Dicho todo lo anterior, quiero finalizar este texto con un tono menos apocalíptico, que dé pie a la esperanza. Esto no es fácil, porque los hechos hablan en contra del mundo y su funcionamiento actual, con la técnica entronizada como productora de placeres efímeros y la ética enclavada en una región metafísica que sólo sirve de certificación esporádica para el materialismo galopante. Después de todo, el propio Lipovestky advierte: “Yo me he negado siempre a la denuncia apocalíptica. Es demasiado fácil. Lo que sean las sociedades democráticas actuales no justifica, desde mi punto de vista, la demonización de que son objeto. Yo quiero teorizar una realidad plural, pluridimensional (…) Nuestro universo social nos da derecho a ser a la vez optimistas y pesimistas. No hay contradicción: todo depende de la esfera de la realidad de que se hable”. Bajo esta perspectiva, me gusta pensar que el lado espiritual del hombre seguirá hablando, aunque el sistema imperante lo quiera maniatar. ¿Cómo habla esa espiritualidad?

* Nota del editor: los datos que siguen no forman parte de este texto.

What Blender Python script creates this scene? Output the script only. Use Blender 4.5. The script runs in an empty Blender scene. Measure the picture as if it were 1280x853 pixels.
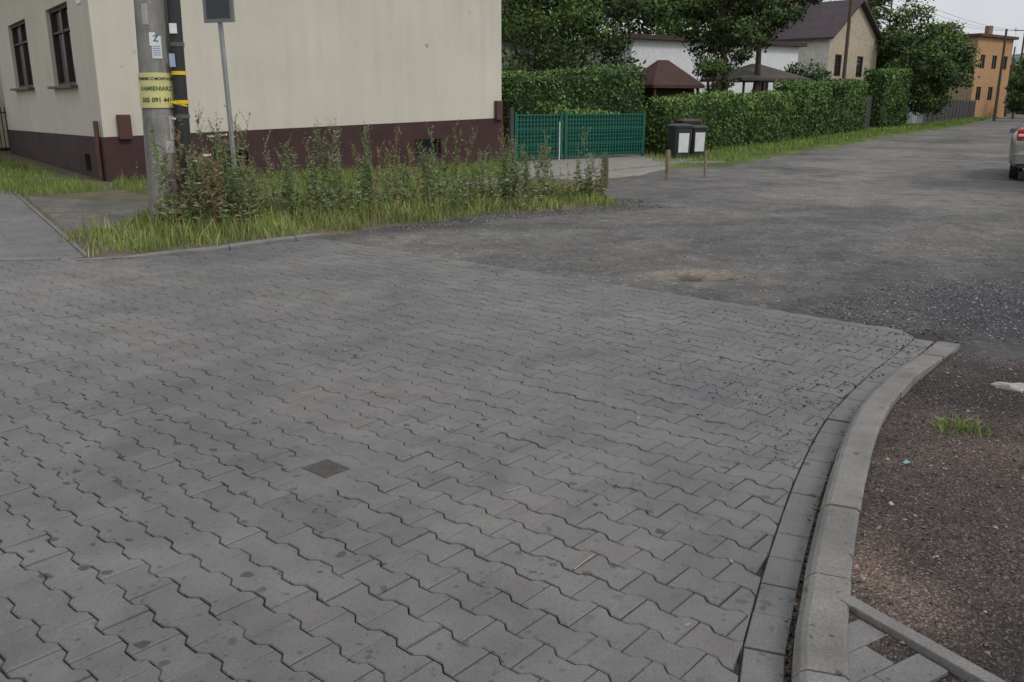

Tangencialmente, a través de obras artísticas, periodísticas y filosóficas cuya sensibilidad es lo contrario de lo que el supermercado quiere (simplicidad, uniformidad). De forma directa, el lado espiritual del hombre habla cuando cualquier persona se pregunta por su ser en el mundo y su propósito, agradeciendo primero el milagro de existir para luego buscar una respuesta personal, quizás intransferible en su construcción pero con alto grado de empatía para con los demás (y por ello, una respuesta que se puede compartir con otros, sin imponerla por la fuerza). Lo dijo alguna vez el crítico literario George Steiner: “Debemos a nuestro anfitrión la cortesía de la pregunta”. Tengo claro que el anfitrión del mundo no es el hombre. Nosotros somos huéspedes, con todo y banana darwiniana. De ese modo, quizás la decepción y la ansiedad no tengan mucho espacio en nuestras vidas, pese a los gritos incesantes del mundo como supermercado.